Psychologically researched and designed, these fashion magazines end up going home with me when I am feeling the lowest. Beautiful, shiny, fashion magazines offer me an escape through the fantasy of future appearance, figure, and lifestyle possibilities. It’s a serenely beautiful and comforting experience until the next mirror slams me into reality. Ouch. Only men think that women stare at mirrors in vanity. Women know that mirrors are harsh critics and those who employ them often are self-flagellating masochists.

A mistake that I make when viewing the paper parade of ‘I’ll-never-be’s, is giving away my power to a bound stack, of mass-produced, printed, clay-coated, paper just because it made a brief (in relation to its existence) visit on the way to its forever home: the landfill. I don’t totally consider it a waste if I reframe my purchase and perusal as creative research or inspiration. The distorted photographs I have made, that became the source material for a small series of unusual paintings, was one endeavor that came forth from my engagement with fashion magazines. Further exploration involved wrinkling and photographing pages torn from these magazines. This is my current practice. I have experimented with various mediums, substrates and sizes to arrive at my current body of work. The oversized oil paintings on (temporarily) unstretched primed linen are loosely painted; and these layered, wrinkled, pages flow across the surface like silk designer scarves. I allowed portions of high end designer logos to come forth as a reiteration of the image’s reference material. The large watercolors are more intimate expressions of a single page, featuring models and the objects they embellish. The faces and bodies are disfigured by the folds to diminish the psychological pain their manufactured beauty and flawlessness triggers. I am enamored of the basic elements of color and design and I choose which pages to crumple; what gets revealed or hidden. I put the power of beauty in my hands.

The wrinkles hold significance for me because they disrupt flawlessness and disfigure youthfulness. Wrinkles are unavoidable and unfixable. These magazines are insidiously critical of aging women, regardless of their ‘aging gracefully’ propaganda speckling each issue. Insecurities are generated merely to increase sales for advertisers of creams, serums, make-up, and procedures; both invasive and non-invasive. None of it rewinds the years. Why are we valued the least when we have the most wisdom and life experience? Wrinkles should be celebrated, not erased. The double standard is glaringly emphasized with the notion that men become distinguished as they age while women become crones.

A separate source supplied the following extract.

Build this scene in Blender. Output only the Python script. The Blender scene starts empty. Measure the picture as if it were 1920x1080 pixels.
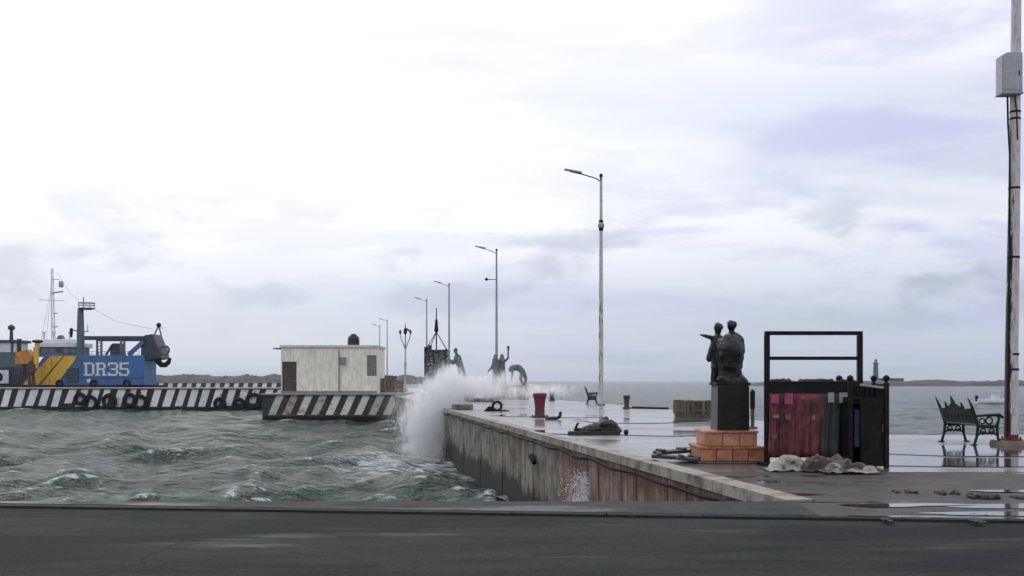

work in progress- The Truth In Beauty - oil on linen, 65" x 83"

The Truth In Beauty, work in progress, oil on linen, 65″ x 83″

The preoccupation with appearance and hyper-awareness of flaws is a manufactured and perpetuated condition that generates a deficit from our finite amount of personal resources. It is a snipe hunt and we are sent off in the opposite direction of personal success and away from the bigger arena where the men play. I derive great pleasure wrinkling these beautifully destructive messages and painting them as large as I can afford.